RECORDED INFORMATION
-=-=-=-=-
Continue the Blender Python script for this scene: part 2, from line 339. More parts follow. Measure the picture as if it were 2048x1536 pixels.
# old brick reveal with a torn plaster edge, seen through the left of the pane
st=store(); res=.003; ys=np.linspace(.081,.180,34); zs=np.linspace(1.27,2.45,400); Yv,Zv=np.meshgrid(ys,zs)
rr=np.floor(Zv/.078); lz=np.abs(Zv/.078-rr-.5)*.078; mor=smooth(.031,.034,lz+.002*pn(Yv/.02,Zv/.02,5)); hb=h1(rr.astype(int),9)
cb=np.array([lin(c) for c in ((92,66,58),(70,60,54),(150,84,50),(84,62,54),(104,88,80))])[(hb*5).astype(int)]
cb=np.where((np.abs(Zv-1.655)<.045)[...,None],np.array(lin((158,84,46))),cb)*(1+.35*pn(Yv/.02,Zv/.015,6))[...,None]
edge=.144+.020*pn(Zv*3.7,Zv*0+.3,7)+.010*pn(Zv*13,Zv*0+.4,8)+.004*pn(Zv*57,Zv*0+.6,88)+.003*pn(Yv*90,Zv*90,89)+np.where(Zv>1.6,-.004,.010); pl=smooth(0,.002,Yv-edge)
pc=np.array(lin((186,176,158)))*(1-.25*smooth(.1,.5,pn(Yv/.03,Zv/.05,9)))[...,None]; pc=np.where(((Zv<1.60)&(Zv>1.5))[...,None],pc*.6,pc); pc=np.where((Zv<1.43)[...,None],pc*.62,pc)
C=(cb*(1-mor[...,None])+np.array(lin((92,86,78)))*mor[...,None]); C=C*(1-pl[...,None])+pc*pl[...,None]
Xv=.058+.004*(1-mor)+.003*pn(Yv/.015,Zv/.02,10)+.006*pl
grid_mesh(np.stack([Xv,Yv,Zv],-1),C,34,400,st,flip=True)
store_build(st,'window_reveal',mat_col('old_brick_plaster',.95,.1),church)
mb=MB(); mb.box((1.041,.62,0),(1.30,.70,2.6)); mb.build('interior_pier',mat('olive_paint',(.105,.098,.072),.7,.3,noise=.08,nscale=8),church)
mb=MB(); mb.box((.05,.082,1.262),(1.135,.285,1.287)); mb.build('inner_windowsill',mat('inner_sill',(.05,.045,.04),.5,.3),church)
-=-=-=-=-
TASK
Give again the lines from the line holding "grid_mesh(np.stack([Xv,Yv,Zv],-1),C,34,400,st,flip=True)" through the close of the listing, both included, exactly as written and with nothing else.

SOLUTION TO THIS TASK
grid_mesh(np.stack([Xv,Yv,Zv],-1),C,34,400,st,flip=True)
store_build(st,'window_reveal',mat_col('old_brick_plaster',.95,.1),church)
mb=MB(); mb.box((1.041,.62,0),(1.30,.70,2.6)); mb.build('interior_pier',mat('olive_paint',(.105,.098,.072),.7,.3,noise=.08,nscale=8),church)
mb=MB(); mb.box((.05,.082,1.262),(1.135,.285,1.287)); mb.build('inner_windowsill',mat('inner_sill',(.05,.045,.04),.5,.3),church)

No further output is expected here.